Systematisch werden die Fälle ermittelt, die vom Hochdeutschen abweichen. Ausführlich werden diese Fälle behandelt: Beispielverb mit semantischer Umschreibung, Wörterbucheintrag bei Jacob Lange, Nachweis in Vergleichsquellen, Gruppenbildung und Interpretation der Belege. Diese Darstellungsform ist zwar nicht immer sehr rezipientenfreundlich, scheint aber eine Möglichkeit zu sein, alle Belege aufzuzeigen.

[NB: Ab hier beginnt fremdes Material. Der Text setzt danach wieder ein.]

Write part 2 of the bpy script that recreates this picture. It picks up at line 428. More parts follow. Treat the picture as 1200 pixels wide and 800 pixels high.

Im Ergebnis der empirischen Untersuchung formuliert die Verfasserin, dass ca. 3/4 der Belege auf 'die sprachliche Innovation in der deutschen Sprache des Baltikums' (S. 158) zurückzuführen sind. Die Ursache für diese Innovationen vermutet die Verfasserin 'in den kontaktsprachlichen Beziehungen vor allem mit dem Lettischen und Niederdeutschen' (S. 158).